Amo el frío chilango. Me fascina ver a la gente envuelta hasta las orejas en el Metro a pesar de que en el vagón estamos a 40 grados centígrados. Me encantan las chamarras de cobertores San Marcos; de hecho: ¡qué hermoso que cobertores San Marcos y sus tigres y sus rosas y sus virgencitas sean referencia de frío en esta ciudad! Pero, sobre todo, me encanta que al primer frente frío de la temporada todos corremos a buscar una sopita.

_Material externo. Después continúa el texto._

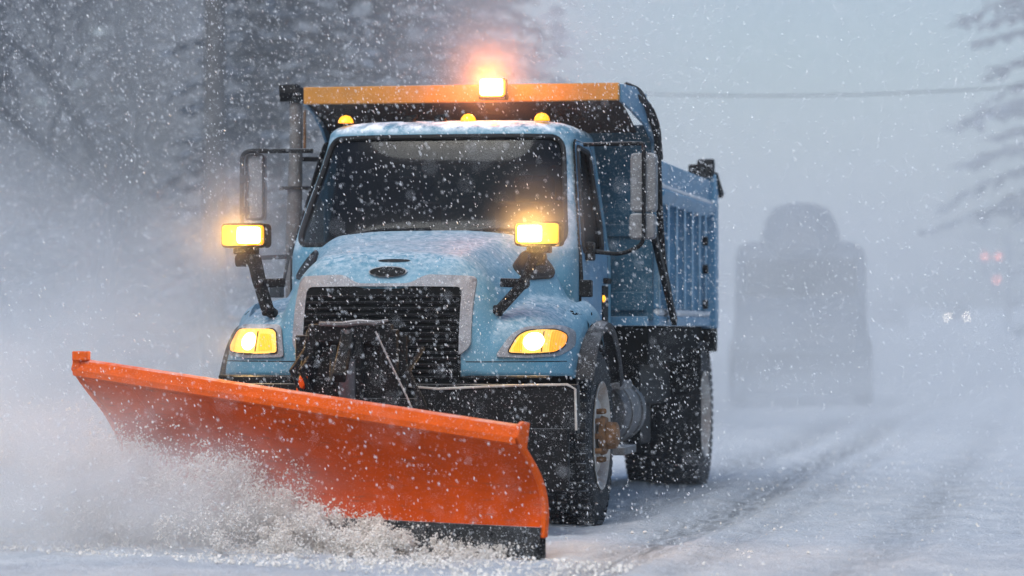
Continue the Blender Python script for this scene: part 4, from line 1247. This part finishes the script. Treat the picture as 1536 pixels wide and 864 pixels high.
def spray():
    """clods and grains thrown up by the blade, in rolling puffs"""
    rnd = random.Random(31)
    vs = []; fs = []
    def grain(c, r):
        o = len(vs)
        q = [Vector((rnd.uniform(-1, 1), rnd.uniform(-1, 1), rnd.uniform(-1, 1))).normalized() for _ in range(3)]
        u = q[0]; w = u.orthogonal().normalized(); t = u.cross(w)
        rr = [r * rnd.uniform(.7, 1.2) for _ in range(6)]
        vs.extend([c + u * rr[0], c - u * rr[1], c + w * rr[2], c - w * rr[3], c + t * rr[4], c - t * rr[5]])
        for a in (0, 1):
            for b, d in ((2, 4), (4, 3), (3, 5), (5, 2)):
                fs.append((o + a, o + b, o + d) if a == 0 else (o + a, o + d, o + b))
    def height(s):
        return interp(s, [(.0, .03), (.15, .05), (.28, .13), (.42, .20), (.5, .27), (.56, .40), (.66, .50), (.8, .56), (.95, .60), (1.1, .62), (1.3, .6), (1.6, .5), (1.9, .35)])
    for i in range(620):
        s = rnd.uniform(.08, 1.75) if rnd.random() < .6 else rnd.uniform(.3, 1.1)
        H = height(s)
        fwd = abs(rnd.gauss(0, .28)) + .03
        # the wave stands highest against the blade and spills forward
        z = H * rnd.random() ** .8 * math.exp(-fwd * .9)
        base = BR.lerp(BL, s) + bn * fwd + bd * rnd.gauss(0, .05)
        c = base + Vector((0, 0, max(.0, z)))
        rad = rnd.uniform(.05, .13) * (1.1 if s > .5 else .7) * (.5 + H)
        dens = int(rnd.uniform(170, 330) * (1.0 if s < 1.15 else .6))
        for k in range(dens):
            d = Vector((rnd.gauss(0, 1), rnd.gauss(0, 1), rnd.gauss(0, 1))).normalized() * rad * rnd.random() ** .28
            p = c + d
            if p.z < .01: p.z = .01 + rnd.random() * .02
            # stay in front of the blade
            if 0 <= s <= 1.03:
                f = (p - BR).dot(bn); ss = max(0, min(1, (p - BR).dot(bd) / (BL - BR).length))
                t = min(1, max(0, (p.z - .115) / (ht(ss) - .115)))
                lim = -.055 * math.sin(math.pi * min(1, t * 1.15)) + lerp(.19, .34, ss) * t ** 2.6 + .03
                if f < lim: p += bn * (lim - f + rnd.random() * .02)
            grain(p, .0021 + .0062 * rnd.random() ** 5)
    # loose grains flying clear
    for i in range(9000):
        s = rnd.uniform(.0, 1.9); H = height(s) * 1.15 + .05
        p = BR.lerp(BL, s) + bn * abs(rnd.gauss(.15, .35)) + Vector((0, 0, H * rnd.random()))
        grain(p, .002 + .007 * rnd.random() ** 4)
    for i in range(4000):       # crumbs strewn on the road before the blade
        s = rnd.uniform(-.3, 1.6)
        p = BR.lerp(BL, s) + bn * rnd.uniform(.05, 1.2) + Vector((0, 0, .02))
        grain(p, .004 + .012 * rnd.random() ** 4)
    me = bpy.data.meshes.new("snow_spray"); me.from_pydata(vs, [], fs); me.materials.append(M['grain'])
    o = bpy.data.objects.new("snow_spray", me); COL.objects.link(o)
    tag(o, "wave of crumbling snow thrown up by the orange plow blade", "snow spray", kind='stuff')
spray()

def clods():
    rnd = random.Random(8); mb = MB()
    for i in range(2400):
        c, w, sg = rnd.choice(RUTS[1:5]); v = -4.5 + 22 * rnd.random() ** 1.6
        u = c + .10 * math.sin(v * .21) + rnd.choice((-1, 1)) * w * rnd.uniform(1.0, 2.4) + rnd.gauss(0, .08)
        if rnd.random() < .25: u = rnd.uniform(1.3, 4.2)
        r = .003 + .011 * rnd.random() ** 6
        p = L2W(u, v, .012 + r * .3); q = [rnd.uniform(.7, 1.3) * r for _ in range(6)]
        mb.add([p + Vector(a) * k for a, k in zip(((1, 0, 0), (-1, 0, 0), (0, 1, 0), (0, -1, 0), (0, 0, 1), (0, 0, -1)), q)],
               [(0, 2, 4), (2, 1, 4), (1, 3, 4), (3, 0, 4), (2, 0, 5), (1, 2, 5), (3, 1, 5), (0, 3, 5)])
    o = mb.build("snow_crumbs", M['grain'], recalc=False)
    tag(o, "crumbs of snow strewn along the tyre ruts of the road", "snow crumbs", kind='stuff')
clods()

# ------------------------------------------------------------------ drifting snow dust and haze
def puff(name, loc, scale, dens, label, noise=1.6, contrast=(.35, .65), edge=1.0, col=(.99, .99, .995)):
    m, n, l = new_mat("snow_dust")
    n.remove(bsdf_of(n))
    pv = n.new("ShaderNodeVolumePrincipled"); pv.inputs["Color"].default_value = (*col, 1); pv.inputs["Anisotropy"].default_value = 0.15
    tc = n.new("ShaderNodeTexCoord")
    ln = n.new("ShaderNodeVectorMath"); ln.operation = 'LENGTH'
    l.new(tc.outputs["Object"], ln.inputs[0])
    fall = n.new("ShaderNodeMapRange"); fall.interpolation_type = 'SMOOTHSTEP'
    fall.inputs["From Min"].default_value = 1.0; fall.inputs["From Max"].default_value = 1.0 - edge
    fall.inputs["To Min"].default_value = 0.0; fall.inputs["To Max"].default_value = 1.0
    l.new(ln.outputs["Value"], fall.inputs["Value"])
    nz = n.new("ShaderNodeTexNoise"); nz.inputs["Scale"].default_value = noise; nz.inputs["Detail"].default_value = 3
    mp = n.new("ShaderNodeMapping"); mp.inputs["Location"].default_value = (loc[0] * 1.7, loc[1], loc[2])
    l.new(tc.outputs["Object"], mp.inputs["Vector"]); l.new(mp.outputs[0], nz.inputs["Vector"])
    mr = n.new("ShaderNodeMapRange"); mr.inputs["From Min"].default_value = contrast[0]; mr.inputs["From Max"].default_value = contrast[1]
    mr.inputs["To Min"].default_value = .15; mr.inputs["To Max"].default_value = 1.0
    l.new(nz.outputs["Fac"], mr.inputs["Value"])
    mu = n.new("ShaderNodeMath"); mu.operation = 'MULTIPLY'; l.new(fall.outputs[0], mu.inputs[0]); l.new(mr.outputs[0], mu.inputs[1])
    m2 = n.new("ShaderNodeMath"); m2.operation = 'MULTIPLY'; m2.inputs[1].default_value = dens; l.new(mu.outputs[0], m2.inputs[0])
    l.new(m2.outputs[0], pv.inputs["Density"])
    l.new(pv.outputs[0], n["Material Output"].inputs["Volume"])
    bm = bmesh.new(); bmesh.ops.create_icosphere(bm, subdivisions=3, radius=1.0)
    me = bpy.data.meshes.new(name); bm.to_mesh(me); bm.free(); me.materials.append(m)
    o = bpy.data.objects.new(name, me); COL.objects.link(o); o.location = loc; o.scale = scale
    tag(o, label, "snow cloud", kind='stuff')
    return o
puff("snow_cloud", (4.4, 35, 1.8), (9.5, 9, 6.0), .14, "blown snow hanging behind the plow truck and hiding the truck that follows")
puff("snow_cloud", (-5.0, 29, .3), (7.5, 7, 2.4), .24, "blown snow drifting low on the far left of the road")
puff("snow_cloud", (-3.5, 17.9, .55), (2.8, 2.0, 2.0), 1.9, "snow dust billowing off the left end of the orange blade", 2.0)
puff("snow_cloud", (-2.2, 15.45, .25), (1.25, .9, .75), 3.2, "fine snow mist curling low in front of the orange blade", 3.2, (.42, .62))
puff("snow_cloud", tuple(L2W(.35, 1.5, 3.1)), (2.0, 1.3, 1.15), .26, "snow mist glowing orange around the amber beacon", 1.0, (.2, .6))
puff("snow_cloud", tuple(L2W(-1.0, -.62, 1.68)), (.62, .5, .62), 1.8, "snow mist glowing amber around the lamp beside the passenger mirror", 1.5)
puff("snow_cloud", tuple(L2W(.86, -.80, 1.70)), (.42, .32, .42), 1.0, "snow mist glowing amber around the lamp in front of the windshield", 1.5)
puff("snow_cloud", tuple(L2W(bx, by - .10, bz + .10)), (.50, .36, .42), .75, "snow mist lit orange close round the glowing beacon lens", 1.5, (.3, .6))
puff("snow_cloud", (-1.45, 15.15, .2), (.95, .75, .52), 1.2, "thin powder smoking off the curling snow at the middle of the blade", 3.2, (.42, .62))
puff("snow_cloud", (-3.5, 15.6, .45), (1.7, 1.1, 1.0), 1.6, "white snow powder pouring off the far left beyond the blade end", 2.2)
puff("snow_cloud", (9, 75, 1.0), (17, 26, 4.5), .06, "white blur of drifting snow over the far end of the road", 3.0)
puff("snow_cloud", (3.6, 37, .3), (4.0, 5, 1.2), .36, "snow swirling low over the road in front of the following truck", 2.0)
puff("snow_cloud", (4.4, 42.6, 1.6), (2.9, 2.0, 2.4), .26, "snow swirling round the cab of the following truck", 1.6, (.42, .60))
puff("snow_cloud", (6.6, 25, .2), (4.8, 11, 1.8), .40, "ground drift of fine snow over the road right of the truck")
puff("snow_cloud", tuple(L2W(1.2, 4.8, .3)), (1.1, 2.2, .9), .22, "snow dust whirling round the rear wheels of the plow truck", 2.0)
puff("snow_cloud", (1, 58, 5), (34, 22, 13), .086, "wide veil of snowfall in front of the distant trees", 3.0)

hz = MB(); hz.box((0, 190, 11.0), (920, 640, 30))
o = hz.build("haze", new_mat("haze_air")[0], smooth=False)
n = o.data.materials[0].node_tree.nodes; l = o.data.materials[0].node_tree.links
n.remove(bsdf_of(n))
pv = n.new("ShaderNodeVolumePrincipled"); pv.inputs["Color"].default_value = (.90, .93, .97, 1); pv.inputs["Density"].default_value = .0008
l.new(pv.outputs[0], n["Material Output"].inputs["Volume"])
tag(o, "thin grey air full of falling snow", "haze", kind='stuff')
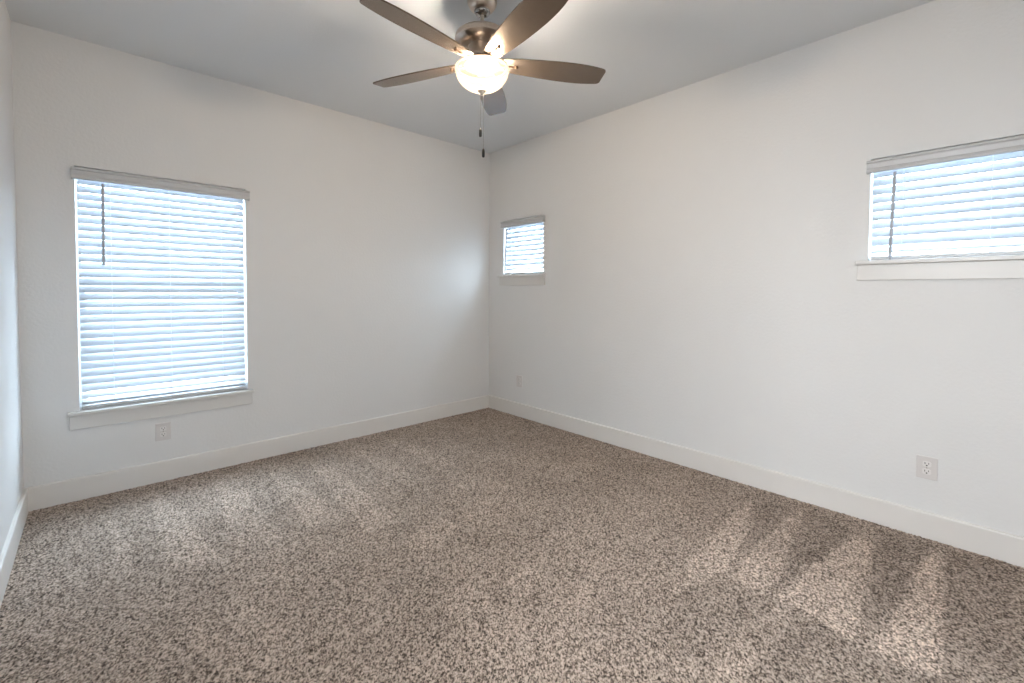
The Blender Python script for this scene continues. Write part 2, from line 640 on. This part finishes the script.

Con “sopita” me refiero a pozole, birria, pancita, consomé de barbacoa para sorber entre taco y taco… Y aunque nunca le voy a decir que no a un humeante y espeso pozole verde con un montón de aguacate y chicharrón, siempre volteo hacia la cocina asiática en busca de una sopita reconfortante. Asia tiene los mejores sopones que curan crudas, gripes y desamores. El truco es el caldo. Como en la vida: el fondo es lo que importa.
Una de mis favoritas la tiene Sesame (Colima 183, Col. Roma Norte) y está entre Tailandia y Vietnam, hecha a base de la piedra fundacional de ambas cocinas: un caldo profundo de pollo, res y puerco con un montón de hierbas frescas. Lo que haya, al caldo.
A eso se le suman los elementos que la hacen la señora sopa que es. Están los suaves (fideos de arroz y leche de coco), los crujientes (nueces de la India y cebollín fresco), los proteicos (carne de pollo, aunque también puede llevar res y camarón) y los aromáticos (cilantro fresco y hierbabuena fresca sin fin). Tarán, ahí está la gloria de las sopas asiáticas.
La Kai, además, tiene curry amarillo (suficiente, no demasiado), un montonal de jengibre y lemongrass. Es el tipo de sopa que abarca todo, desde la lengua hasta el esternón, con su sabor medio rasposo pero a la vez dulzón. Una vez que das el primer sorbo lo mejor es no parar, seguir sin pensar ni hablar hasta ver el fondo del plato.